| What is required |
Provide the records once more, identical to the original.

| Listed records |
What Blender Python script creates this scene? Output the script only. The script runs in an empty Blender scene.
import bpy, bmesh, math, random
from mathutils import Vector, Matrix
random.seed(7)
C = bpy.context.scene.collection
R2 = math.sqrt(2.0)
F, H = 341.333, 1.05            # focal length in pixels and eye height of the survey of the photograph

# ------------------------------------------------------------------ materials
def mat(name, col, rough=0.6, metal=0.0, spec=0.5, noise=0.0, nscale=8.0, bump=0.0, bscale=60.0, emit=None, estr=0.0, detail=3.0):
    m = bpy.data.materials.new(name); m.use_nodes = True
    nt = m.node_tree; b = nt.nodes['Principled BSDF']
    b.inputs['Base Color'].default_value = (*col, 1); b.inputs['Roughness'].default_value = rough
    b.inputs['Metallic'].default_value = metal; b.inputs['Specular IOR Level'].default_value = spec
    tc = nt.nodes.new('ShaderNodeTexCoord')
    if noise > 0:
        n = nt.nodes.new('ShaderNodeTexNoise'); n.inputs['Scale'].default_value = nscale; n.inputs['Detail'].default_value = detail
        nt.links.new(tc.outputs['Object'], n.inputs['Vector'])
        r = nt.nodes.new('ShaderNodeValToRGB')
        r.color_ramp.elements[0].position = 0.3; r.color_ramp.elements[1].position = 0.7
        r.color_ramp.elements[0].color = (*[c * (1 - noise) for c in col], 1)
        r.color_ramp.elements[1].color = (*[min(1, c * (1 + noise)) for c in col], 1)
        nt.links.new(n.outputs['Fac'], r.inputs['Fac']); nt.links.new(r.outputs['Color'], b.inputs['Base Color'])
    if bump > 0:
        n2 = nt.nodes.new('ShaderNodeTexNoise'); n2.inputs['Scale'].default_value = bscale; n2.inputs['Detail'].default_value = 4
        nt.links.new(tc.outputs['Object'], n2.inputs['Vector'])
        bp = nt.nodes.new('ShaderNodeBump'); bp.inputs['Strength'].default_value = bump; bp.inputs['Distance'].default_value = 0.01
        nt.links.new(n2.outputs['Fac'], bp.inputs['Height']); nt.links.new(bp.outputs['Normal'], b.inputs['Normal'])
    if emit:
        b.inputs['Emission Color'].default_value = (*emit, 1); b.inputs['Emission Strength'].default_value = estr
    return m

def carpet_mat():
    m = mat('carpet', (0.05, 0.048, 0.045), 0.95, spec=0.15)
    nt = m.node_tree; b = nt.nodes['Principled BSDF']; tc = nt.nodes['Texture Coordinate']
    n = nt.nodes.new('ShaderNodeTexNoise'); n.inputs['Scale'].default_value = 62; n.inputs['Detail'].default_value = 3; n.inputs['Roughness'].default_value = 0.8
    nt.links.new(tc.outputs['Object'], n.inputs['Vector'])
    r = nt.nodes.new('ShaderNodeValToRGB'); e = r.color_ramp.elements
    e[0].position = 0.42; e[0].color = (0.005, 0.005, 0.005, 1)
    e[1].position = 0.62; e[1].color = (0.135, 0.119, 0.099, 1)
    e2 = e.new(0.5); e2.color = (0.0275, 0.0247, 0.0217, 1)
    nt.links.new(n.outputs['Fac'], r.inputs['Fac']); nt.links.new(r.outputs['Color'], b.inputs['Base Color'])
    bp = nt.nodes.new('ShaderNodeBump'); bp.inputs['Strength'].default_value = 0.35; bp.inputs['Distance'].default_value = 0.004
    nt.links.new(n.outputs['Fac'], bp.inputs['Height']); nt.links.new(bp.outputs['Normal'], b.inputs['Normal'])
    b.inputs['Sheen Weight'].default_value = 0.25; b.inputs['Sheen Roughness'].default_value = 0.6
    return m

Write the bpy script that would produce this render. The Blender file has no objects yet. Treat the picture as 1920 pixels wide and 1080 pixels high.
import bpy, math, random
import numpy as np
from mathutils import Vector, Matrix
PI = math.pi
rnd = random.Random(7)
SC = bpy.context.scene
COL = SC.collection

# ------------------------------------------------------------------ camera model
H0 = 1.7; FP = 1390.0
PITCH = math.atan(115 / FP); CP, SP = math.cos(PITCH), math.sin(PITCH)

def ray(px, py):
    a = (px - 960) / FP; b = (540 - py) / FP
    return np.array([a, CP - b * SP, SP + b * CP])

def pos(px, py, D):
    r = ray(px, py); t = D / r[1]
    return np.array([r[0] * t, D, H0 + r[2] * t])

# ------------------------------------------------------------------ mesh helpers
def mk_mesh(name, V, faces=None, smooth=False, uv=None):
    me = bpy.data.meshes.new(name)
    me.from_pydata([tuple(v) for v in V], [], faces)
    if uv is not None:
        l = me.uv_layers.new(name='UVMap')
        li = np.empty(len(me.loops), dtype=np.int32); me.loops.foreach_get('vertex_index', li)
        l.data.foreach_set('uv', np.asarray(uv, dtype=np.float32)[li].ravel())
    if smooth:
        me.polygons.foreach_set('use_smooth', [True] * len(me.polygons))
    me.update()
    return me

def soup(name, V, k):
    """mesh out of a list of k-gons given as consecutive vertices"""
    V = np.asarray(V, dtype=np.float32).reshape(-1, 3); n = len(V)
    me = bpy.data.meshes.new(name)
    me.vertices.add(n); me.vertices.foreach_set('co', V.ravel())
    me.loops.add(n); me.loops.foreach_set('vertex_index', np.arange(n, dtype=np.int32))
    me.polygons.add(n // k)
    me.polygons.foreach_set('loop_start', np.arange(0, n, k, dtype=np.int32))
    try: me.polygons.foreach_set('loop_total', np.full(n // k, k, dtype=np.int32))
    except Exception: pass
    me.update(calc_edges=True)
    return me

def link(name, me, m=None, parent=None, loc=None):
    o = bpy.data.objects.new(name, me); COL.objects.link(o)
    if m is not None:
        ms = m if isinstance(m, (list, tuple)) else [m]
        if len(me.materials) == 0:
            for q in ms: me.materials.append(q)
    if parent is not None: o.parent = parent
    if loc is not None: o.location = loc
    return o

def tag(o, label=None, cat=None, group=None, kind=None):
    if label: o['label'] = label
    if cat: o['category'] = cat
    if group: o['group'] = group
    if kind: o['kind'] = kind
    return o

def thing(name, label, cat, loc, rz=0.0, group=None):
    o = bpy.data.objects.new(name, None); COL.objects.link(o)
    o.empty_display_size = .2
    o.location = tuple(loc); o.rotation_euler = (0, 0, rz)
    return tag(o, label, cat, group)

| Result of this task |
What Blender Python script creates this scene? Output the script only. The script runs in an empty Blender scene.
import bpy, bmesh, math, random
from mathutils import Vector, Matrix
random.seed(7)
C = bpy.context.scene.collection
R2 = math.sqrt(2.0)
F, H = 341.333, 1.05            # focal length in pixels and eye height of the survey of the photograph

# ------------------------------------------------------------------ materials
def mat(name, col, rough=0.6, metal=0.0, spec=0.5, noise=0.0, nscale=8.0, bump=0.0, bscale=60.0, emit=None, estr=0.0, detail=3.0):
    m = bpy.data.materials.new(name); m.use_nodes = True
    nt = m.node_tree; b = nt.nodes['Principled BSDF']
    b.inputs['Base Color'].default_value = (*col, 1); b.inputs['Roughness'].default_value = rough
    b.inputs['Metallic'].default_value = metal; b.inputs['Specular IOR Level'].default_value = spec
    tc = nt.nodes.new('ShaderNodeTexCoord')
    if noise > 0:
        n = nt.nodes.new('ShaderNodeTexNoise'); n.inputs['Scale'].default_value = nscale; n.inputs['Detail'].default_value = detail
        nt.links.new(tc.outputs['Object'], n.inputs['Vector'])
        r = nt.nodes.new('ShaderNodeValToRGB')
        r.color_ramp.elements[0].position = 0.3; r.color_ramp.elements[1].position = 0.7
        r.color_ramp.elements[0].color = (*[c * (1 - noise) for c in col], 1)
        r.color_ramp.elements[1].color = (*[min(1, c * (1 + noise)) for c in col], 1)
        nt.links.new(n.outputs['Fac'], r.inputs['Fac']); nt.links.new(r.outputs['Color'], b.inputs['Base Color'])
    if bump > 0:
        n2 = nt.nodes.new('ShaderNodeTexNoise'); n2.inputs['Scale'].default_value = bscale; n2.inputs['Detail'].default_value = 4
        nt.links.new(tc.outputs['Object'], n2.inputs['Vector'])
        bp = nt.nodes.new('ShaderNodeBump'); bp.inputs['Strength'].default_value = bump; bp.inputs['Distance'].default_value = 0.01
        nt.links.new(n2.outputs['Fac'], bp.inputs['Height']); nt.links.new(bp.outputs['Normal'], b.inputs['Normal'])
    if emit:
        b.inputs['Emission Color'].default_value = (*emit, 1); b.inputs['Emission Strength'].default_value = estr
    return m

def carpet_mat():
    m = mat('carpet', (0.05, 0.048, 0.045), 0.95, spec=0.15)
    nt = m.node_tree; b = nt.nodes['Principled BSDF']; tc = nt.nodes['Texture Coordinate']
    n = nt.nodes.new('ShaderNodeTexNoise'); n.inputs['Scale'].default_value = 62; n.inputs['Detail'].default_value = 3; n.inputs['Roughness'].default_value = 0.8
    nt.links.new(tc.outputs['Object'], n.inputs['Vector'])
    r = nt.nodes.new('ShaderNodeValToRGB'); e = r.color_ramp.elements
    e[0].position = 0.42; e[0].color = (0.005, 0.005, 0.005, 1)
    e[1].position = 0.62; e[1].color = (0.135, 0.119, 0.099, 1)
    e2 = e.new(0.5); e2.color = (0.0275, 0.0247, 0.0217, 1)
    nt.links.new(n.outputs['Fac'], r.inputs['Fac']); nt.links.new(r.outputs['Color'], b.inputs['Base Color'])
    bp = nt.nodes.new('ShaderNodeBump'); bp.inputs['Strength'].default_value = 0.35; bp.inputs['Distance'].default_value = 0.004
    nt.links.new(n.outputs['Fac'], bp.inputs['Height']); nt.links.new(bp.outputs['Normal'], b.inputs['Normal'])
    b.inputs['Sheen Weight'].default_value = 0.25; b.inputs['Sheen Roughness'].default_value = 0.6
    return m

Write the bpy script that would produce this render. The Blender file has no objects yet. Treat the picture as 1920 pixels wide and 1080 pixels high.
import bpy, math, random
import numpy as np
from mathutils import Vector, Matrix
PI = math.pi
rnd = random.Random(7)
SC = bpy.context.scene
COL = SC.collection

# ------------------------------------------------------------------ camera model
H0 = 1.7; FP = 1390.0
PITCH = math.atan(115 / FP); CP, SP = math.cos(PITCH), math.sin(PITCH)

def ray(px, py):
    a = (px - 960) / FP; b = (540 - py) / FP
    return np.array([a, CP - b * SP, SP + b * CP])

def pos(px, py, D):
    r = ray(px, py); t = D / r[1]
    return np.array([r[0] * t, D, H0 + r[2] * t])

# ------------------------------------------------------------------ mesh helpers
def mk_mesh(name, V, faces=None, smooth=False, uv=None):
    me = bpy.data.meshes.new(name)
    me.from_pydata([tuple(v) for v in V], [], faces)
    if uv is not None:
        l = me.uv_layers.new(name='UVMap')
        li = np.empty(len(me.loops), dtype=np.int32); me.loops.foreach_get('vertex_index', li)
        l.data.foreach_set('uv', np.asarray(uv, dtype=np.float32)[li].ravel())
    if smooth:
        me.polygons.foreach_set('use_smooth', [True] * len(me.polygons))
    me.update()
    return me

def soup(name, V, k):
    """mesh out of a list of k-gons given as consecutive vertices"""
    V = np.asarray(V, dtype=np.float32).reshape(-1, 3); n = len(V)
    me = bpy.data.meshes.new(name)
    me.vertices.add(n); me.vertices.foreach_set('co', V.ravel())
    me.loops.add(n); me.loops.foreach_set('vertex_index', np.arange(n, dtype=np.int32))
    me.polygons.add(n // k)
    me.polygons.foreach_set('loop_start', np.arange(0, n, k, dtype=np.int32))
    try: me.polygons.foreach_set('loop_total', np.full(n // k, k, dtype=np.int32))
    except Exception: pass
    me.update(calc_edges=True)
    return me

def link(name, me, m=None, parent=None, loc=None):
    o = bpy.data.objects.new(name, me); COL.objects.link(o)
    if m is not None:
        ms = m if isinstance(m, (list, tuple)) else [m]
        if len(me.materials) == 0:
            for q in ms: me.materials.append(q)
    if parent is not None: o.parent = parent
    if loc is not None: o.location = loc
    return o

def tag(o, label=None, cat=None, group=None, kind=None):
    if label: o['label'] = label
    if cat: o['category'] = cat
    if group: o['group'] = group
    if kind: o['kind'] = kind
    return o

def thing(name, label, cat, loc, rz=0.0, group=None):
    o = bpy.data.objects.new(name, None); COL.objects.link(o)
    o.empty_display_size = .2
    o.location = tuple(loc); o.rotation_euler = (0, 0, rz)
    return tag(o, label, cat, group)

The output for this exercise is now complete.